I cried so much. I couldn't believe he'd let me down like this again.

I returned to Sydney, desperately frustrated. The next time we spoke, I was furious and was not going to let him off the hook. I decided to ask him questions about Townsville, ones that you could not find the answer to on Google and that only someone who lived in the town would know. He couldn’t answer the questions so the final alarm bells went off and I began to distance myself from him.

I was also being contacted by a woman on Facebook who was wanting to know why I had posted I was in a relationship with him when he was supposedly her boyfriend. I was also receiving strange phone calls from guys claiming to be him, but the accents were changing constantly and I knew that it was multiple people calling and claiming to be him.

I reached a point where I simply had to break my own heart.

I finally admitted to myself that after two years, I had fallen victim to an online scammer. I'd probably sent around $2,000 to the scammer and while I know some women who've been catfished lose a lot more, I felt I'd lost more than just money. I'd lost a part of myself.

I shut down all online profiles and became so closed off to everyone, including all my close friends. I went through a very long period of time where I questioned everyone in my life and couldn’t trust anyone even those closest to me.

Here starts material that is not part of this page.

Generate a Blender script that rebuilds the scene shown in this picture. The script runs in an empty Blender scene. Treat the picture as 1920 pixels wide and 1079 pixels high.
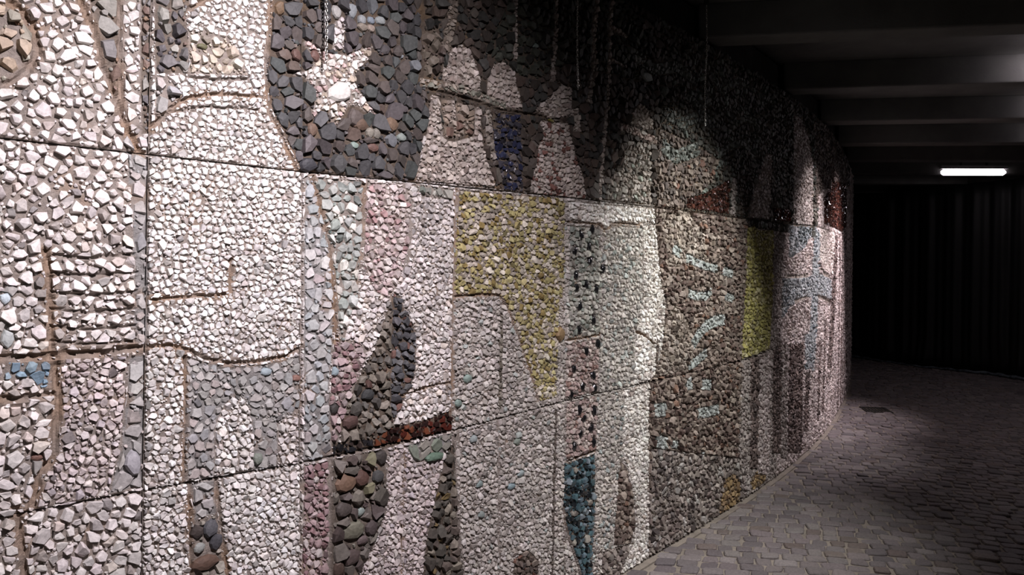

I was emotionally destroyed and broken.

Looking back now I see all the red flags that I missed and feel so stupid about missing the signs.

After I shared my story online about what happened to me, I was approached by a TV show who offered to investigate the "relationship" on my behalf.

This was when I found photos I'd been sent appeared on a scam website and were not of the person I'd been talking to.

The scammer had assumed an identity and sucked me in with the irresistible looks. The scammer had never even been in Australia and was in fact located in Nigeria.

I decided not to pursue the investigation because I had gone through enough pain and had put the experience behind me. But I want to share my story and experience in the hope that I can stop others from falling victim.

Never forget the old saying, “If it seems too good to be true then it usually is”. And when alarm bells go off, even if it's just a tinkle, pay attention. It's usually for good reason.